== Problem requirements ==
Stop after the line with "return CX + F * x / d, CY - F * u / d": repeat exactly every line before it, beginning with the first, and that line itself.

----

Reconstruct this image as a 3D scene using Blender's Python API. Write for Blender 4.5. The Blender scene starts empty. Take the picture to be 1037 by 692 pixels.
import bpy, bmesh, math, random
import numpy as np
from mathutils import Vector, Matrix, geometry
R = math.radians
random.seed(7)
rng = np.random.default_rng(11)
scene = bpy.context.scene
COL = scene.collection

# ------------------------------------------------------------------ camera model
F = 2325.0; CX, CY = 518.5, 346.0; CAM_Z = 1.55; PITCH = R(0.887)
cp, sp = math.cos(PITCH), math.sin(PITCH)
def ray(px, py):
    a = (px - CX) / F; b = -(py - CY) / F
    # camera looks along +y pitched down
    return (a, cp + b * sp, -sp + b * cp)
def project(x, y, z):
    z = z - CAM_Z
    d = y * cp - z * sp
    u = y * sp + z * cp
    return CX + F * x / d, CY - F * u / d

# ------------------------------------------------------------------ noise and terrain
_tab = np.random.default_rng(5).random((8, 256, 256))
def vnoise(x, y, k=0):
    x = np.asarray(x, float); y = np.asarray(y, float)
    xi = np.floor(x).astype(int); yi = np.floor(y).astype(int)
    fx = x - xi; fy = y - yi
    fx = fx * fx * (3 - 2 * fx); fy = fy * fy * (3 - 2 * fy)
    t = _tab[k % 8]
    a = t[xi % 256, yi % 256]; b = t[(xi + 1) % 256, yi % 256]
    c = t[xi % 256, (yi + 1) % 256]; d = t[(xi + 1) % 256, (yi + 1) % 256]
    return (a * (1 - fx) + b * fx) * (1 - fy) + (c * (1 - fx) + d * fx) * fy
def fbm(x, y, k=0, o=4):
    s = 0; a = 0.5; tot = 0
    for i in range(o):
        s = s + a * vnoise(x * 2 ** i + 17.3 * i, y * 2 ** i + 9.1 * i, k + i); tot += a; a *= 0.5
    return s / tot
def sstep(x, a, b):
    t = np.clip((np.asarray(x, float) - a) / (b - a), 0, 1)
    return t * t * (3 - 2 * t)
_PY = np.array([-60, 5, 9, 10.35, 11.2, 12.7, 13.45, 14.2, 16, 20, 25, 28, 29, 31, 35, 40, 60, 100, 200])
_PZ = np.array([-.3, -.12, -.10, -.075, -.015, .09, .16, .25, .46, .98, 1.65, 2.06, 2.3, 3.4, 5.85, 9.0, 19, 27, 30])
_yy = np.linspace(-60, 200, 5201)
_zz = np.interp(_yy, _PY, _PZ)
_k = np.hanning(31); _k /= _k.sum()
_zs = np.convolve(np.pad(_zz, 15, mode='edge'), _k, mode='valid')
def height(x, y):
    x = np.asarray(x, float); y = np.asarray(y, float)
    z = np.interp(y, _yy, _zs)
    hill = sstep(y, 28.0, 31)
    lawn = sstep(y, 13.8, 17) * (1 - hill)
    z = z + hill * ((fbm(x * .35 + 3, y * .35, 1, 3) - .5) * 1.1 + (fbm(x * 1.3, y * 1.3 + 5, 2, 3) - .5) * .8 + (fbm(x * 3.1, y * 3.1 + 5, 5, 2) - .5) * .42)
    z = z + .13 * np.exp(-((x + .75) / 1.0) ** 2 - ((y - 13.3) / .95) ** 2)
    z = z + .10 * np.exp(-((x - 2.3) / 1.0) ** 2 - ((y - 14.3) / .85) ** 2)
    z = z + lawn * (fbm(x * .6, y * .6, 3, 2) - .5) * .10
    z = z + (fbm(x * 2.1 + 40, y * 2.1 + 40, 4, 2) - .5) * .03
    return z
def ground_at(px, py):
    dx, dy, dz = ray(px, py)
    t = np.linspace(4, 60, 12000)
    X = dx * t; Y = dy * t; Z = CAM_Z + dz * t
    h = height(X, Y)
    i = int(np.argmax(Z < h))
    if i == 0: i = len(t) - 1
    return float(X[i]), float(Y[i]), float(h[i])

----

== Answer to the problem ==
Reconstruct this image as a 3D scene using Blender's Python API. Write for Blender 4.5. The Blender scene starts empty. Take the picture to be 1037 by 692 pixels.
import bpy, bmesh, math, random
import numpy as np
from mathutils import Vector, Matrix, geometry
R = math.radians
random.seed(7)
rng = np.random.default_rng(11)
scene = bpy.context.scene
COL = scene.collection

# ------------------------------------------------------------------ camera model
F = 2325.0; CX, CY = 518.5, 346.0; CAM_Z = 1.55; PITCH = R(0.887)
cp, sp = math.cos(PITCH), math.sin(PITCH)
def ray(px, py):
    a = (px - CX) / F; b = -(py - CY) / F
    # camera looks along +y pitched down
    return (a, cp + b * sp, -sp + b * cp)
def project(x, y, z):
    z = z - CAM_Z
    d = y * cp - z * sp
    u = y * sp + z * cp
    return CX + F * x / d, CY - F * u / d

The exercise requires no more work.